Our Teaching Approach

A solid understanding of theory and practice is crucial in order to experiment and expand the boundaries of traditional mosaic and ceramic art. Art History and Design Theory assist in the development of a conceptual approach in making art, and by studying the work and influences of other artists, apprentices can learn to express their own sentiments. Developing craft into the realm of art, apprentices quickly begin to move away from creating functional, decorative pieces to well-resolved, open-ended artworks with layered meanings.

The Academy teaching approach is applied. Working against production deadlines requires the studio to operate as a professional studio where apprentices gain valuable industry experience. Mosaic and ceramic art depends on effective team collaboration, where apprentices learn a variety of approaches from masters in their fields and soon develop their own work methodologies. Apprentices are encouraged to work more and more independently, with tutors playing the role of advocates and good soundboards.


The programme is a full-time three-year commitment, where apprentices are in studio five days a week, Monday to Friday from 08h00 to 17h00. The timetable is comprised of lectures and practical learning. Participation in all aspects of the programme is compulsory. The academic year commences in January and is divided into quarters. The Academy holiday is at the end of the year.

What is employment-based training?

Employment-based training combines a structured theory component with relevant work practice. Apprentices learn professional art practices by working on real-world projects; learning to scale, quantify and systematically manufacture large mosaic or ceramic pieces over a period of time.

The idea is that apprentices learn the ‘ins and outs’ of mosaic or ceramic art by applying all the aspects under the guidance of an experienced and qualified master. In order to become qualified themselves, apprentices are assessed against industry standards. The employment-based environment provides an interdisciplinary learning opportunity that enables trainees to rapidly expand their knowledge in a setting that promotes networking with professionals, tutors and their peers.

Academy tuition is sponsored, and all apprentices receive a monthly allowance and an additional monetary incentive, based on work and study performance - enabling apprentices to cover their living expenses while furthering their skills.

What will I be learning?

Focusing on Practical Mosaic or Practical Ceramics, you will spend the bulk of your day in the studio gaining valuable hands-on experience in interpreting designs into the respective mediums. Mosaic Applied Theory will demonstrate various mosaic fabrication techniques and develop your technical knowledge and mathematical skills. Applied Relief Ceramics is similar in scope, but obviously focuses on the basic production methods of ceramics. You will improve your Drawing skills and Theory subjects will teach you colour theory and material knowledge. In Art History lessons you will gain a sound knowledge of the history of art in a global and local context. A fair amount of numeracy and computer skills are developed in Business Skills, where you will learn what it takes to run your own successful studio after graduation.

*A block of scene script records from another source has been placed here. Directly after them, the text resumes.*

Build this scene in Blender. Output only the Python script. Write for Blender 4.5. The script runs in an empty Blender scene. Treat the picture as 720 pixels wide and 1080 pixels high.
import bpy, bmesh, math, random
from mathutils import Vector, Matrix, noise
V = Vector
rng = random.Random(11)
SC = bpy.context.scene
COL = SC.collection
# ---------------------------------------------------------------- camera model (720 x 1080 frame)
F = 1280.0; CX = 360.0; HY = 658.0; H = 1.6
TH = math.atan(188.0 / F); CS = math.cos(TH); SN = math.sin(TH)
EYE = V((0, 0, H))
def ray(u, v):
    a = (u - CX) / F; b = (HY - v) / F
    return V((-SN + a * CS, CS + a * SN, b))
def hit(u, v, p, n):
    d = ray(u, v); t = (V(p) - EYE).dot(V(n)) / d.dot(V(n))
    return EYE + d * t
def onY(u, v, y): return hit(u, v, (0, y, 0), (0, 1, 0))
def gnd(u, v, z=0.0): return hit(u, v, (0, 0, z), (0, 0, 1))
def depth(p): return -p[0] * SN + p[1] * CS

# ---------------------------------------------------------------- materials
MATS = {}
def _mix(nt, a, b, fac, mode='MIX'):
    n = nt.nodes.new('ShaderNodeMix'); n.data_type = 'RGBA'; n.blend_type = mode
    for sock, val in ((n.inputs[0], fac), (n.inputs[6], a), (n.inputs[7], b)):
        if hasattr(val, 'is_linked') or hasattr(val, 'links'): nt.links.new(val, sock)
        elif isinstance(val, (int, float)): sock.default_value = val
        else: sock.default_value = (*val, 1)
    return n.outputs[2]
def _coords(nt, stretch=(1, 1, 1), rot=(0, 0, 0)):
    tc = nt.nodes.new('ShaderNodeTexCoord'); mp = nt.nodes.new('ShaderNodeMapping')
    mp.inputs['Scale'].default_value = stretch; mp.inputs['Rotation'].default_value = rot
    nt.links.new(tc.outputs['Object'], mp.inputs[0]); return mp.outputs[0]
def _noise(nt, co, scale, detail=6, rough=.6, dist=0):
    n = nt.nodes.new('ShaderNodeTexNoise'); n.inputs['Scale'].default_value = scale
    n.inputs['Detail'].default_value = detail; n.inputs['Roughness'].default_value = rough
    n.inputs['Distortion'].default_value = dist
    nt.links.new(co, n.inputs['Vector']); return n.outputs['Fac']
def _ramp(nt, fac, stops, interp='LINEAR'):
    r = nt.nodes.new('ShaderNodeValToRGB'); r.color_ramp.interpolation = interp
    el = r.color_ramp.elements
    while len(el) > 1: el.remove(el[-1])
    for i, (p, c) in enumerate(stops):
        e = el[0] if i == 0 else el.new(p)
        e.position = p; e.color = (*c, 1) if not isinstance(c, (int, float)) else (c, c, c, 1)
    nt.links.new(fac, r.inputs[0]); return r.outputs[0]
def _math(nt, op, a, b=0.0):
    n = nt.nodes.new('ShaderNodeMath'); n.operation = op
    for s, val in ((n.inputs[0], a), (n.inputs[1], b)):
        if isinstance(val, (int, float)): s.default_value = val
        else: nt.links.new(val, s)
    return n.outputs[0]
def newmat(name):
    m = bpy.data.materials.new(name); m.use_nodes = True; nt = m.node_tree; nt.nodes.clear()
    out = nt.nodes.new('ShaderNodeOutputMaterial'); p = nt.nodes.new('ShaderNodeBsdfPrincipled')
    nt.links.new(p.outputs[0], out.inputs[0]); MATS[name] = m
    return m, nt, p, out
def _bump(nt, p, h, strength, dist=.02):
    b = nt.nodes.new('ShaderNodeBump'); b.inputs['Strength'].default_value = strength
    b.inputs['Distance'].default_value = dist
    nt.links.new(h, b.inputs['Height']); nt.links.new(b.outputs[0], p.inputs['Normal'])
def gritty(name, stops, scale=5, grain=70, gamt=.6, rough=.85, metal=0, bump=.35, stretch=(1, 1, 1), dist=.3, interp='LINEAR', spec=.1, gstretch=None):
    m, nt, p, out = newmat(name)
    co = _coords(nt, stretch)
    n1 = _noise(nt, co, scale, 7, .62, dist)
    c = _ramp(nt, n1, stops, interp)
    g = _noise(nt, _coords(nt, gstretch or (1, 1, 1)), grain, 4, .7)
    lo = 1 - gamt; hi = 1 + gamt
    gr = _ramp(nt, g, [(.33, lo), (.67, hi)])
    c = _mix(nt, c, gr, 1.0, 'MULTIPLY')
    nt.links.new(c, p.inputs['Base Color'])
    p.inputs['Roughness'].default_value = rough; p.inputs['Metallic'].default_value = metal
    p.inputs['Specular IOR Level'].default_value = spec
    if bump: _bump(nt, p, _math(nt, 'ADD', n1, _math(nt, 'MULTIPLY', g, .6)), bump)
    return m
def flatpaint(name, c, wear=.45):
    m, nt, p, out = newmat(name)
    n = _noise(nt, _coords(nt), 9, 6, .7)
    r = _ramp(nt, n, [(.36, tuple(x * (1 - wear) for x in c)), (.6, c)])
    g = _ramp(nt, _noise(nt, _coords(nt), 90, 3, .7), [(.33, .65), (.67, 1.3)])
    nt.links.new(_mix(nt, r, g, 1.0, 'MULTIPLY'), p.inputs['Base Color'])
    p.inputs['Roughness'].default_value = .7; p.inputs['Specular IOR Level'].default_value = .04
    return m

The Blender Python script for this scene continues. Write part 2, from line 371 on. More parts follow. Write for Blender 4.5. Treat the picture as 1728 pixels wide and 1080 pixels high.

Extra Curricular Activities

Academy excursions to art studios, galleries, museums and art libraries introduce apprentices to the local arts and culture scene and provide them with the necessary exposure, adding value to their off-campus learning experience.

International Travel Prize

Top performing apprentices, who obtain a minimum of 75% at the end of their first and second years of study, will at the end of their third year compete for sponsorship of a cultural tour of Europe that focuses on exceptional mosaic and ceramic artworks. Each year’s tour is customised and a guide accompanies the apprentices to highlight aspects in major museums and introduce them to curators and artists of interest.

This award serves as a huge motivational factor for Academy apprentices to perform to the best of their ability throughout the first and second year of study. After travelling abroad and realising the degree of related industry competition, third year apprentices return with the enthusiasm and drive to succeed as mosaic or ceramic artists.